No less a figure than Bill Clinton seized on the occasion of the Oklahoma City bombing's 15th anniversary to lecture tea-party activists, first in a speech last week to the Center for American Progress Action Fund, then in a Monday New York Times op-ed. "Have at it, go fight, go do whatever you want," he said in the speech. "You don't have to be nice; you can be harsh. But you've got to be very careful not to advocate violence or cross the line." In the op-ed, he wrote: "There is a big difference between criticizing a policy or a politician and demonizing the government."

Taken strictly at face value, these statements are unobjectionable. Yet given that the tea-party movement has been peaceful and law-abiding, it's hard to escape the conclusion that Mr. Clinton is engaging in a not-so-subtle smear campaign.

In doing so, Mr. Clinton is taking a page out of his own Presidential playbook. Five days after the 1995 bombing, he delivered a speech in which he denounced "purveyors of hatred and division." He said, "They leave the impression that, by their very words, that violence is acceptable. . . . When they say things that are irresponsible, that may have egregious consequences, we must call them on it." A news report at the time noted that Mr. Clinton made these incendiary accusations while "never putting a noun to the pronoun."

Mr. Clinton's opposition to "demonizing the government" would be more credible had he been heard from on the subject during the first eight years after he left office—when, for example, Hollywood demonized George W. Bush by releasing "Fahrenheit 9/11," or when Mr. Clinton's own former Vice President railed against the man who beat him in 2000: "He betrayed this country!"

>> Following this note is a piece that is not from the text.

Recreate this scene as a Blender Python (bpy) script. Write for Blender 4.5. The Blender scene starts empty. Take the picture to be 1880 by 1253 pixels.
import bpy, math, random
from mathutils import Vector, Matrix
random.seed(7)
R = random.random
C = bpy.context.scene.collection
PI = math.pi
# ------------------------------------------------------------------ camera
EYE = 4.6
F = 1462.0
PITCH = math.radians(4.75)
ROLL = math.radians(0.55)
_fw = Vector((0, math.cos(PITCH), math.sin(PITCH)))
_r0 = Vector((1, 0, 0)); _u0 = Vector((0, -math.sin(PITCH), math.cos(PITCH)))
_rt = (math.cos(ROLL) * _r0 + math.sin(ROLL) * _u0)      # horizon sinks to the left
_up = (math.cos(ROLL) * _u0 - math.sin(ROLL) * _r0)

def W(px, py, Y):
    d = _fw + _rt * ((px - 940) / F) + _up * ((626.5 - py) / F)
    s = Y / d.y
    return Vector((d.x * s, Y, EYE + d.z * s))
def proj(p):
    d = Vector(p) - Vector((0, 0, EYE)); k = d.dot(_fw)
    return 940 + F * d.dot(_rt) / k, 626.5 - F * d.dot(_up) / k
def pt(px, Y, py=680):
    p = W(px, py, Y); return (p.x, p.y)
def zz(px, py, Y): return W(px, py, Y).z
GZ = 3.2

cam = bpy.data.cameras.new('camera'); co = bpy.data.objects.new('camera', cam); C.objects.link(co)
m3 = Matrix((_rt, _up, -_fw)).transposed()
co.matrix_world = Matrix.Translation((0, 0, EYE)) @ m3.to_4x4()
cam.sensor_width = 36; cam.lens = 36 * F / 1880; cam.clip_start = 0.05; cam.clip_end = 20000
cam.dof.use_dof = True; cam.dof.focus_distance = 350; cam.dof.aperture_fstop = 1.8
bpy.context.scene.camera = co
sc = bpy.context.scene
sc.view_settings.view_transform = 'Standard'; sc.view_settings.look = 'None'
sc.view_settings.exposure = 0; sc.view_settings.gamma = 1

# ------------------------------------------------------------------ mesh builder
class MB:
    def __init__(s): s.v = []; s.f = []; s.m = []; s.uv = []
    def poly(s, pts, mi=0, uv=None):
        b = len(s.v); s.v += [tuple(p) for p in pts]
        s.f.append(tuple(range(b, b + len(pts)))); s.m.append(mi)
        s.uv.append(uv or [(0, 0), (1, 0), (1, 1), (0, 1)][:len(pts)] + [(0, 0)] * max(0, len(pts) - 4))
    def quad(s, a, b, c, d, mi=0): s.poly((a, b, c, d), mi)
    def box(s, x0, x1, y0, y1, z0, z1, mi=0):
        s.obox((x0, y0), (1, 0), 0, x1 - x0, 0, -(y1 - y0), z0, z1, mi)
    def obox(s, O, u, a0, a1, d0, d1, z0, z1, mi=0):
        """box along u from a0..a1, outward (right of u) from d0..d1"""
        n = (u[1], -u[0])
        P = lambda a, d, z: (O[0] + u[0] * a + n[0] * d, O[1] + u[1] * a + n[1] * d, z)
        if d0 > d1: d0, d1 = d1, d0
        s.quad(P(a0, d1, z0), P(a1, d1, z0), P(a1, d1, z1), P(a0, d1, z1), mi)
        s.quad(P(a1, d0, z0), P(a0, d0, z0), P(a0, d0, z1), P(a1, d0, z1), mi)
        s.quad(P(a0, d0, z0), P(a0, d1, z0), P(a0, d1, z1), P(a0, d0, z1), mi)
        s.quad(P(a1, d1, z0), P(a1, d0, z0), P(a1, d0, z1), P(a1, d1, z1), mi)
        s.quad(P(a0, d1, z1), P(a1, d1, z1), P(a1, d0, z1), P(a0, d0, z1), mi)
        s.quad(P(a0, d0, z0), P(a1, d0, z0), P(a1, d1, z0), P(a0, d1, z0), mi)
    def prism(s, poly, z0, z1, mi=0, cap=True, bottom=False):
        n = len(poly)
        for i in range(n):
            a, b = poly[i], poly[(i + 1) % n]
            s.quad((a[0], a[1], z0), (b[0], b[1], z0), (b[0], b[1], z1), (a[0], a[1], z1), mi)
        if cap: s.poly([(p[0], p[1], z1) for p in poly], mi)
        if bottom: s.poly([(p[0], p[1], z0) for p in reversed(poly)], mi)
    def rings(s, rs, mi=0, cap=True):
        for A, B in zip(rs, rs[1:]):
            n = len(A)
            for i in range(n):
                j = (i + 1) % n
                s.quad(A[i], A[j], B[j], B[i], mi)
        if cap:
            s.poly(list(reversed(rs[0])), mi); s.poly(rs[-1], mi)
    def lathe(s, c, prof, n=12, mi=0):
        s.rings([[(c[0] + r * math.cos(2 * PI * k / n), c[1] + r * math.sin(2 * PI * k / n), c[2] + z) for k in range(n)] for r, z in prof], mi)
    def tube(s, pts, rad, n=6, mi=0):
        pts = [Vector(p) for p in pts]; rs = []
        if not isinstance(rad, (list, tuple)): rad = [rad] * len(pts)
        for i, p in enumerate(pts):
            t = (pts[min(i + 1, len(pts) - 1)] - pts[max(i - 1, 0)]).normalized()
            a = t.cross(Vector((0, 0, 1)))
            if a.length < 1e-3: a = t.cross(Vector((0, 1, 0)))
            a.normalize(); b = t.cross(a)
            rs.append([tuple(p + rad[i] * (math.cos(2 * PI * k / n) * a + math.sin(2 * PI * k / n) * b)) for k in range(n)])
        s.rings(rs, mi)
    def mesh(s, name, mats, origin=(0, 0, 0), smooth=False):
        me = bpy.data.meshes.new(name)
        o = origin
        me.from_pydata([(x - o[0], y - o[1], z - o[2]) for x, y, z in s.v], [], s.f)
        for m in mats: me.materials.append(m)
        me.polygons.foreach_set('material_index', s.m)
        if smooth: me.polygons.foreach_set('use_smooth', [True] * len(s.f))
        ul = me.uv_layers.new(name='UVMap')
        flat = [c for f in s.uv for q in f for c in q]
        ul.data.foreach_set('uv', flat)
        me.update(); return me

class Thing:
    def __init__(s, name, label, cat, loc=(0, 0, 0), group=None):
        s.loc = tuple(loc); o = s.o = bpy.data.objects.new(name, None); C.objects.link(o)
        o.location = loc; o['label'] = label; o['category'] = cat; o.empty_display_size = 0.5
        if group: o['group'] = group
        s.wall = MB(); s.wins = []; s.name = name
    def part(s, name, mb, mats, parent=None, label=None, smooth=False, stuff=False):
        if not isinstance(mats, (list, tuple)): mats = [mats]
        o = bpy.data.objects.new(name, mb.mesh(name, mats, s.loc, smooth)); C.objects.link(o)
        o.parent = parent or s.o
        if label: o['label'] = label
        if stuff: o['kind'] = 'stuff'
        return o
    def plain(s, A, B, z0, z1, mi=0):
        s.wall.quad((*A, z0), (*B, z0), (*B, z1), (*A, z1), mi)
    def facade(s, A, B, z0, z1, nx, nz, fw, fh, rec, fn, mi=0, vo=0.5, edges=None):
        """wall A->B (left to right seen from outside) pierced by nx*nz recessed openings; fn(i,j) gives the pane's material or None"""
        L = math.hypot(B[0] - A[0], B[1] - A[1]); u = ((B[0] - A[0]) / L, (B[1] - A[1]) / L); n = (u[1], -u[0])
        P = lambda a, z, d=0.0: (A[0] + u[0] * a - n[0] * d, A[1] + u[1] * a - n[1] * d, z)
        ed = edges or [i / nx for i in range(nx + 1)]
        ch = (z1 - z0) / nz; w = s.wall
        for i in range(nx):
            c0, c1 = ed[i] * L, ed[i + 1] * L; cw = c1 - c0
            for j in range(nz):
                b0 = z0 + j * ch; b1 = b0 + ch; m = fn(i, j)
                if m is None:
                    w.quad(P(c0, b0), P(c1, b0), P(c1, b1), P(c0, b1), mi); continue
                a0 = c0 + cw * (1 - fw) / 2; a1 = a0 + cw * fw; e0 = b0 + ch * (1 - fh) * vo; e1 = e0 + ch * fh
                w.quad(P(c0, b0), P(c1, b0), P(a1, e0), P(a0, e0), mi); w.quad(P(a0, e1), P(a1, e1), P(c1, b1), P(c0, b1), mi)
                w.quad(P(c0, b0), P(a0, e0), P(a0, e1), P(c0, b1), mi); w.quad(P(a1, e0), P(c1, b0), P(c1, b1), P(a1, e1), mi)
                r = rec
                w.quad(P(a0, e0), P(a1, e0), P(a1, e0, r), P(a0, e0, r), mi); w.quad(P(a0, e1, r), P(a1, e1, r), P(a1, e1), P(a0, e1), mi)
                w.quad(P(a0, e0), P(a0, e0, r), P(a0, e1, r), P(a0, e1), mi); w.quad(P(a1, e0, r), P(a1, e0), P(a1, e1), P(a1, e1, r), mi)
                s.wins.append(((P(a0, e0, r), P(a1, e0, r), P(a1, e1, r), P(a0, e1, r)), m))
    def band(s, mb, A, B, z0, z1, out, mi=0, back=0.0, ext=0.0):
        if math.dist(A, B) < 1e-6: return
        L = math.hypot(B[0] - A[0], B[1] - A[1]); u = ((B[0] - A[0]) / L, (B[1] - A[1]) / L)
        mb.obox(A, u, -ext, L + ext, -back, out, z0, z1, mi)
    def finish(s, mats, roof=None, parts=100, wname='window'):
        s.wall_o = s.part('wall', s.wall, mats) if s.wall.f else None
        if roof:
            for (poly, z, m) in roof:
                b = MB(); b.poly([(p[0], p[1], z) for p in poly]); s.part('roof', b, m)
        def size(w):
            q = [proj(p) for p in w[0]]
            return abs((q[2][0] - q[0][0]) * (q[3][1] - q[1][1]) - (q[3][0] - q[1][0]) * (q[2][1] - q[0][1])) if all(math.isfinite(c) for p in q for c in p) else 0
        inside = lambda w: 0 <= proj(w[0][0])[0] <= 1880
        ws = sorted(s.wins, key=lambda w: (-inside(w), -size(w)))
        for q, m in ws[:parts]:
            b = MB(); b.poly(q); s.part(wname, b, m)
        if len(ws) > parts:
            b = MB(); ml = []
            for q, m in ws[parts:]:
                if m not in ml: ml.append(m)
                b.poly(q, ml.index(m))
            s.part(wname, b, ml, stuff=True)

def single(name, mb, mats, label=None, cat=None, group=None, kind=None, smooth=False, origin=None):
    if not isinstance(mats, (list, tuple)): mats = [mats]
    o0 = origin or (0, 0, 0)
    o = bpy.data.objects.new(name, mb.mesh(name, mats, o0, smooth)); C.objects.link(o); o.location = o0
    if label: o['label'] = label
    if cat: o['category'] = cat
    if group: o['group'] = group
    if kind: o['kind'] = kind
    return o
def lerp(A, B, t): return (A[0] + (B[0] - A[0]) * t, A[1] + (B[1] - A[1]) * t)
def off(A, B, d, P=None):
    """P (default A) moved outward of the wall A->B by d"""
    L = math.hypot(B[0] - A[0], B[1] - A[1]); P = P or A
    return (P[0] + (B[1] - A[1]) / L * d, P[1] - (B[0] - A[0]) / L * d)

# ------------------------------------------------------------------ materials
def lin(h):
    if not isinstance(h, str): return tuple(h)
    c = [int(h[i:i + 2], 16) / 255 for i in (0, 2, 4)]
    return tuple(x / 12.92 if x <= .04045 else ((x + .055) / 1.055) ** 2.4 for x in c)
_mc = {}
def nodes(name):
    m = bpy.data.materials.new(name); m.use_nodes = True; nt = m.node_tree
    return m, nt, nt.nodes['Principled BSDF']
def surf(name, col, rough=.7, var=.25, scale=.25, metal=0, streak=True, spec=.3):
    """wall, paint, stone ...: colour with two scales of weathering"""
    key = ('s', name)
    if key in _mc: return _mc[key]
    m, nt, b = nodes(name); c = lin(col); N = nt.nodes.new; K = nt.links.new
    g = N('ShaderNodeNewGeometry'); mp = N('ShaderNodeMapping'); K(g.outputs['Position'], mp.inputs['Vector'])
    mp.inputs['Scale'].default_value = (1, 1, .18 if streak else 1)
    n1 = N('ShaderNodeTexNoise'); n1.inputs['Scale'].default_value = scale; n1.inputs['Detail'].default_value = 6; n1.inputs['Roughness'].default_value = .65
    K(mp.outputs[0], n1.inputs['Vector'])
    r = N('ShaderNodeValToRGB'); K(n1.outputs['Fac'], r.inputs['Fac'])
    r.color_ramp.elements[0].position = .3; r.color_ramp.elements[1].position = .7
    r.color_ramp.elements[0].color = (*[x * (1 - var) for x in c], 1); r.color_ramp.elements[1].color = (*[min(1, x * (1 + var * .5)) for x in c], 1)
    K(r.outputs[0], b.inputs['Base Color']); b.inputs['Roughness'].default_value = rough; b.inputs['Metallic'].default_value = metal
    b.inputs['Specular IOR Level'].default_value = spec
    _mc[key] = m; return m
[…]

Instead, Mr. Clinton's effort to exploit the memory of Oklahoma City looks like a partisan cheap shot. In his speech last week, the former President observed that, unlike the Boston Tea Party, "this fight is about taxation by duly, honestly elected representatives that you don't happen to agree with, that you can vote out at the next election." Our guess is that the next election is what he's really afraid of.